Ernest Henry Shackleton (1874–1922) era un esploratore irlandese ed è ricordato principalmente per la sua spedizione in Antartide del 1914–15 a bordo della nave Endurance, viaggio descritto nel suo libro South. Meno risaputo è che aveva una fonte invisibile di forza interiore: la sua fede.

Il viaggio sul mare ghiacciato era denso di pericoli. L’Endurance rimase intrappolata nella banchisa ghiacciata che finì per distruggerla. L’equipaggio fu costretto ad abbandonare la nave. Dopo una lunga camminata sul ghiaccio, trascinando tre barche di salvataggio che avevano recuperato dal relitto, riuscirono ad arrivare all’isola Elefante. Da lì, Shackleton e altri quattro uomini proseguirono alla ricerca di aiuto. Nella più grande delle tre barche attraversarono 1.200 chilometri di mare burrascoso fino alla Georgia del Sud, un’isola nell’Atlantico meridionale, dove Shackleton e altri due uomini attraversarono ghiacciai e crinali fino a raggiungere un villaggio di cacciatori di balene. Di quel viaggio epico Shackleton scrisse:

«Quando ripenso a quei giorni, non ho alcun dubbio che ci abbia guidato la Provvidenza. So che durante quella lunga ed estenuante marcia finale di trentasei ore, su montagne e ghiacciai senza nome della Georgia del Sud, spesso mi sembrava che fossimo in quattro e non in tre. In quel momento non dissi niente ai miei compagni, ma in seguito Worsley mi disse: “Capo, durante quella marcia ho avuto la strana impressione che ci fosse un’altra Persona con noi”. Crean confessò di aver avuto lo stesso pensiero. Uno sente “la mancanza di parole umane, l’insufficienza della favella umana” nel tentativo di descrivere cose intangibili, ma il racconto dei nostri viaggi non sarebbe completo senza un riferimento a un argomento tanto vicino al nostro cuore».

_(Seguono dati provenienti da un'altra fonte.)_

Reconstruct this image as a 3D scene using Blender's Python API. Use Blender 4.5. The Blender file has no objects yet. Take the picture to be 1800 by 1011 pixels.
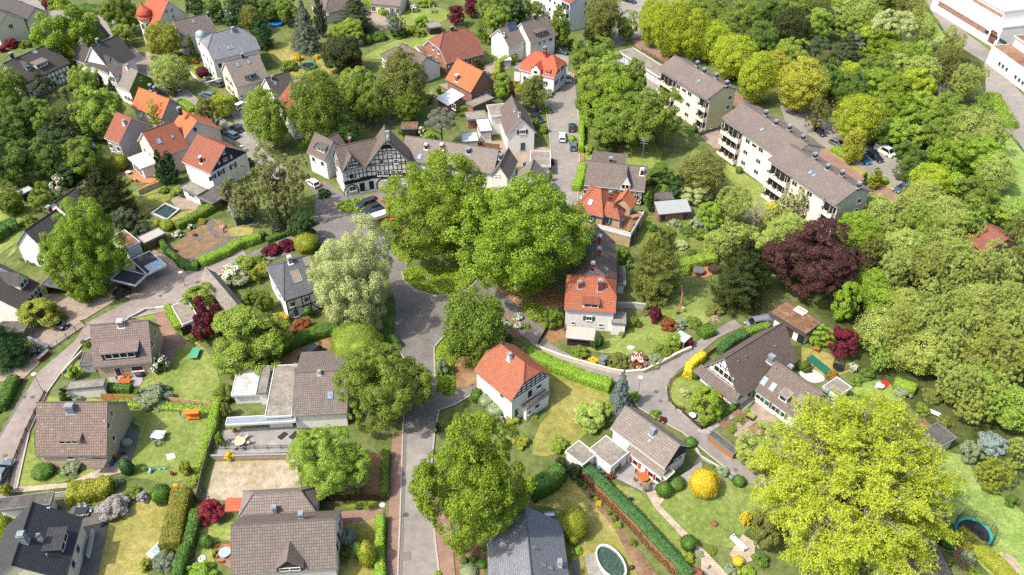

Shackleton fece un’ultima spedizione, da cui non tornò. Appena prima di partire, ripeté la sua testimonianza su questo compagno invisibile e citò la Bibbia: «Dove potrei andare lontano dal tuo Spirito, o dove potrei fuggire lontano dalla tua presenza? Se prendo le ali dell’alba e vado a dimorare all’estremità del mare, anche là la tua mano mi guiderà e la tua destra mi afferrerà».1

Nel suo ultimo viaggio, Shackleton portò con sé una registrazione della canzone «Resta con me». All’epoca un giornalista londinese commentò: «Provate solo a pensare a quelle parole – “della tua presenza ho più bisogno col passare delle ore” – mentre risuonano sulle distese ghiacciate dell’Antartide!»

Resta con me

La tua presenza più mi serve col passare delle ore.
Solo la tua grazia sconfigge il tentatore.
Solo Tu puoi essere mia guida e mio sostentatore;
nella nebbia o sotto il sole, resta con me, Signore.